Karen Pittel schlägt den Mittelweg vor: “Ich habe keine Problem wenn man nicht gendert, ich habe aber ein Problem, wenn man das als so problematisch ansieht”, sagt die Ökonomin. Denn ein Teil der Bevölkerung reagiere darauf sehr sensibel, darauf könne man schon auch gut Rücksicht nehmen.

Merz geht das alles auf die Nerven: “Lassen Sie uns jetzt mal über was anderes reden, die Menschen haben andere Sorgen”, befindet er und bemängelt die politische Ausgewogenheit in den öffentlich rechtlichen Sendeanstalten. Dann nimmt er sich die Bundesregierung vor und kritisiert die Ampelregierung: ”Der Bundeskanzler hat am 27. Februar eine Zeitenwende ausgerufen. Diese Zeitenwende muss dann aber auch durch Regierungshandeln unterlegt werden.”

Die Ukraine sei zwar erstaunlich gut aufgestellt, um sich zu verteidigen. „Aber wir hätten mehr tun können.“ Das sei auch die Meinung vieler Europäer, die auf eine Entscheidung Deutschlands warteten.
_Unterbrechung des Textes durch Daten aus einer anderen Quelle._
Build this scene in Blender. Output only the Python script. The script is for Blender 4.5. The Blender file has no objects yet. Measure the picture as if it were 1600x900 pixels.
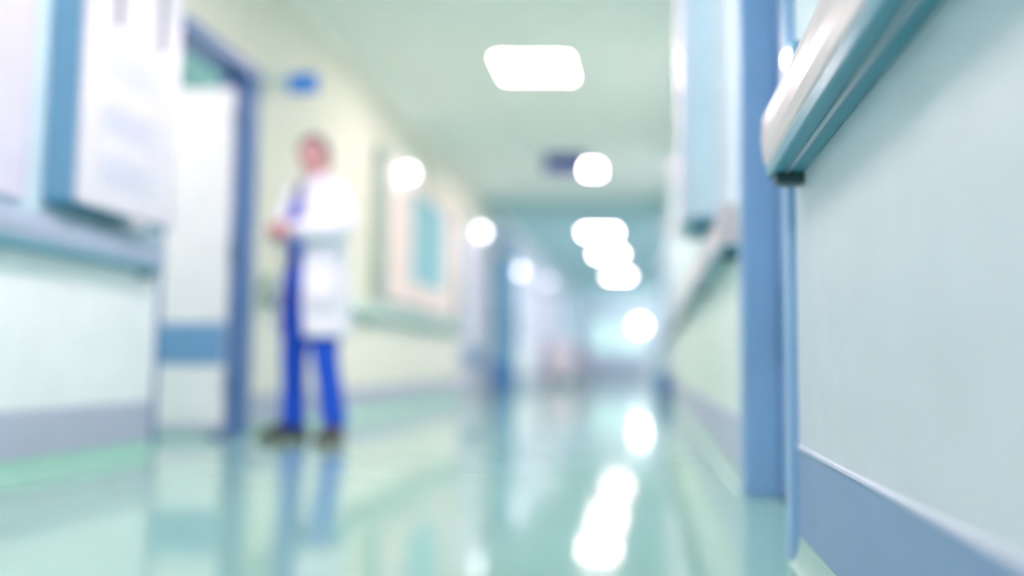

Er hätte die Export-Genehmigung für die “Marder-Panzer, die auf den Höfen der Industrie stehen, die nicht bei der Bundeswehr im Einsatz sind” erteilt um der Ukraine zu helfen.

Das sieht Robin Alexander ähnlich: interessant sei, dass die Opposition die Richtung vorgeben könne. Olaf Scholz habe zuerst auch gezögert, schwere Waffen zu liefern. Erstaunlich sei, dass das wieder so sei und zunächst die Stimmen von FDP und Grünen und Opposition zu hören seien. “Scholz ist der Getriebene”, so der Journalist, “und am Ende bewegt er sich ja.” Dass Scholz auf der Rolle des Zögerers bestehe, verstehe er nicht so richtig.

“Es wäre gut gewesen, einen Energiesicherheitsrat im Kanzleramt zu schaffen”, findet Friedrich Merz. Die Politik in Deutschland sei ihm derzeit “zu wenig strategisch und zu wenig koordiniert.” Ihm fehle ein einheitliches Vorgehen der Bundesregierung. Markus Lanz lässt Friedrich Merz immer wieder sagen, was er täte, wenn er Bundeskanzler wäre, und der Politiker spricht sich klar für den Weiterbetrieb der letzten verbliebenen Akw aus: "Ich hätte die Entscheidung versucht, in der Regierung herbeizuführen: Die laufen weiter. Ich hätte den Betreibern gesagt: Besorgt neue Brennstäbe." Dann könnten sie bis Ende 2024 laufen für “die nächsten beiden kritischen Winter”.

Ökonomin Pittel wehrt sich gegen Rechenmodelle in vielen Medien, die die 50-prozentige Wahrscheinlichkeit eines Blackouts beschwörten. “Es gibt immer eine Verkettung von Umständen, dass es einen Blackout gibt”, räumt sie ein. Wahrscheinlich sei ein solches Szenario aber derzeit nicht. “Das ist eben übertrieben, da muss man sich auch ehrlich machen”, sagt Pittel. Die häufig zitierten “zehn Millionen Haushalte”, die derzeit von Atomkraft versorgt würden, würden dann einfach von anderen Kraftwerken beliefert. Die Sinnhaftigkeit eines Energiesicherheitsrats zweifelt sie an.